Sunday, April 7, 2013

Asparagus Patch


      April is the cruelest month, says T. S. Eliot.  Awakening from winter’s hibernation, there are a lot of things that have to be done.  One chore is rescuing the asparagus bed from dead fronds and tumbleweeds.  (I realize that in most of the world, asparagus is a weed that you gather from the fence rows and roadsides, but not here in the semi-desert.  You have to cultivate the weed if you want fresh asparagus in May.  The snow fence captures a great drift, if there is any snow, and that is all the “irrigation” it gets. )

 

 

    Usually, I break out the Ford tractor, hook up the rotary mower, and run it as low as I can which chops off the stocks and pretty much minces the dead branches into a light shallow mulch, and even stirs up a little dirt and kills a few early emerging weeds.

 
 

  Still a little snow lying around and a lot of mud, so too wet for that maneuver.  Out come the tools that must have been around since the iron age—the pitchfork and the scythe.

 


     The scythe really didn’t cut much.  The dead asparagus stems pulled out of the wet ground and the tumbleweeds stacked up.  A little pitchfork work, and voila!

 

 

     It’s not as flat and clean as the mower would leave it, but it’s done and there aren’t any tractor tracks.  It will be easy to spot the spears when they begin to emerge.

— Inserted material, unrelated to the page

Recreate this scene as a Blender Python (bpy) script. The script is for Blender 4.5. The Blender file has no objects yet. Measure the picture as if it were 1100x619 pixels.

     The time was that my mother would spend an hour a day hoeing in the patch.  When I got out of school in May, I could spend a couple of hours with shovel and hoe to finish the job.  So we had an “all-natural” product—no herbicides.  Not enough time for that any more, so I have to resort to a pre-emergence herbicide, and later, spot spray with grass killers, like Roundup before the spears appear, or other marvelous things that can actually be sprayed on the asparagus (and irises, too) that kills the grass and not the desired plants.
     Sorry you organic folk, it has some chemical on it.  At my age, the chemical probably won’t kill me, I guess.  An early spring treat is a batch of steamed fresh asparagus, even if  you have to cheat and use chemicals.
 
     One drawback of not using the mower—the leftover residue.  It won’t stay piled like that for long.  The right wind will have it crammed up against the fence again. 

     It was a wet day, almost foggy.

 

     Time for another old tool, the kitchen match.  Actually, I had to use a propane torch to get anything to start.

 
   
 An accelerant became a necessity, too--$3.56 per gallon gasoline.

 


 It won’t blow away or stack up in the fence row now.

 


 

 If the tulips come, can the asparagus be far behind?